Iran claims it thwarted a U.S. attempt to "steal" tanker full of oil

Iran's state-run media claimed on Wednesday that the Islamic Republic's military had thwarted an attempt by a U.S. vessel to "steal" a tanker full of Iranian oil as it traversed the Gulf of Oman. The claim, which made no specific reference to timing, was the latest sign of mounting tension between the two countries as the prospects of a new agreement on Iran's nuclear program faded.

Since former President Donald Trump's unilateral withdrawal from the 2015 international nuclear agreement with Iran, the U.S. has imposed strict economic sanctions on the country, including restrictions on its sale of oil — the lifeblood of Iran's beleaguered economy.
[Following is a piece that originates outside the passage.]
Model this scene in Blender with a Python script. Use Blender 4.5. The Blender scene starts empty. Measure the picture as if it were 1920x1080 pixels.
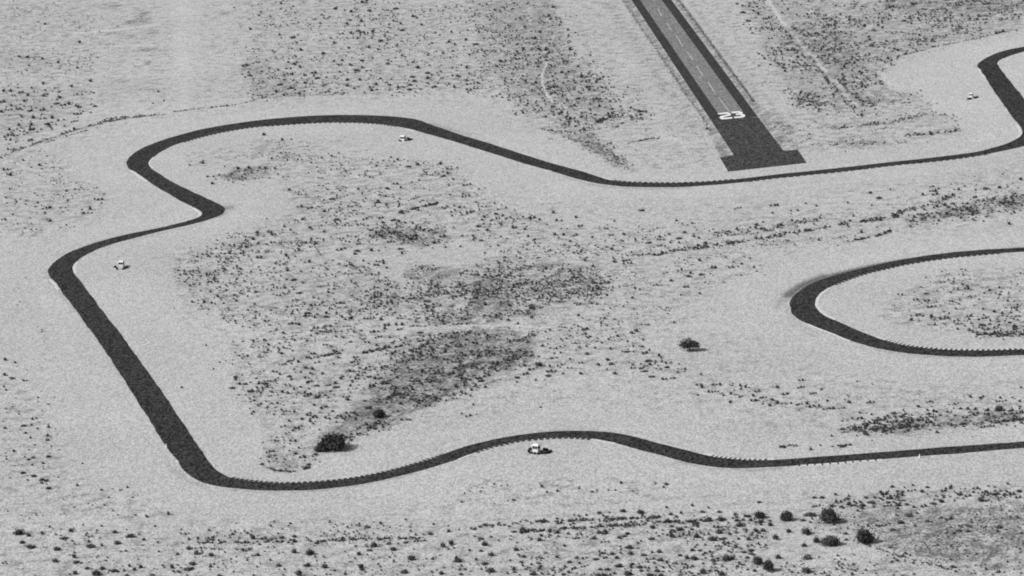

The Iranian regime has for months vowed to revive its oil exports despite the U.S. sanctions, which it considers illegal. 

The Biden administration and the U.S. Navy's 5th Fleet, which has responsibility for American naval operations in the Persian Gulf and surrounding waters, did not issue any immediate response to Iran's claim on Wednesday. Iranian officials also issued no immediate comment, though the nation's state media serve as a mouthpiece for the regime. 

The state-run Mehr news agency's brief report described a "recent" confrontation between speedboats operated by the elite Revolutionary Guard and an American vessel, which it did not identify, in international waters in the Gulf of Oman. That body of water, along with the Persian Gulf, forms Iran's southern border. 

Mehr claimed the U.S. vessel had tried to block the tanker carrying Iranian oil — and some reports suggested the tanker had even been boarded by American personnel — but that the U.S. attempt was deterred by the Revolutionary Guard. Mehr said the tanker was taken by the Iranian forces back into the country's territorial waters.

While there was no immediate comment from Washington on the alleged incident, it highlights the increasingly tense environment in both the physical waterways through which much of the world's oil supply passes, and the political faceoff between Tehran and the West over the country's nuclear program.

The head of Iran's Supreme National Security Council said in a tweet on Wednesday that future negotiations couldn't be guaranteed, suggesting President Biden lacked "authority" within the U.S. government to strike a new deal and ensure it was adhered to.

"The U.S. President, lacking authority, is not ready to give guarantees. If the current status quo continues, the result of negotiations is clear," Ali Shamkhani said. 

Iran's foreign minister also criticized the U.S. stance in the frozen nuclear talks, and reiterated Tehran's demand that all U.S. sanctions imposed since Trump's 2018 withdrawal from the nuclear deal be lifted as a precondition for any new negotiations.

The Biden administration has said it's not willing to make that concession.

"The White House calls for negotiations with Iran… Yet it simultaneously imposes new sanctions on Iranian individuals & entities," Foreign Minster Hossein Amir-Abdollahian said Tuesday on Twitter, adding that Tehran was "closely examining Mr. Biden's behavior." 

The U.S. Treasury Department announced new sanctions on a few Iranian officials and companies for their role in the Iranian Revolutionary Guards drone program at the end of October. 

Speaking to CBS News' "Intelligence Matters" host Michael Morell this week, former senior CIA operations officer Norman Roule, the intelligence community's former senior officer on Iran, said it was currently "difficult to see how the nuclear agreement survives."     

He discussed a number of factors, including Iran's continued nuclear advances in violation of the terms of the 2015 agreement, its continued support of malign groups in the wider region, and the "deeply fragmented" international stance on Tehran's actions as reasons to hope for little progress in political dialogue.

"Russia and China are not on board with pressure against Iran, and diplomacy lacks any coercive element at present," Roule told Morell. "So this is a very good time for Iran to seek additional concessions, and long-term concessions, from the West for a nuclear deal."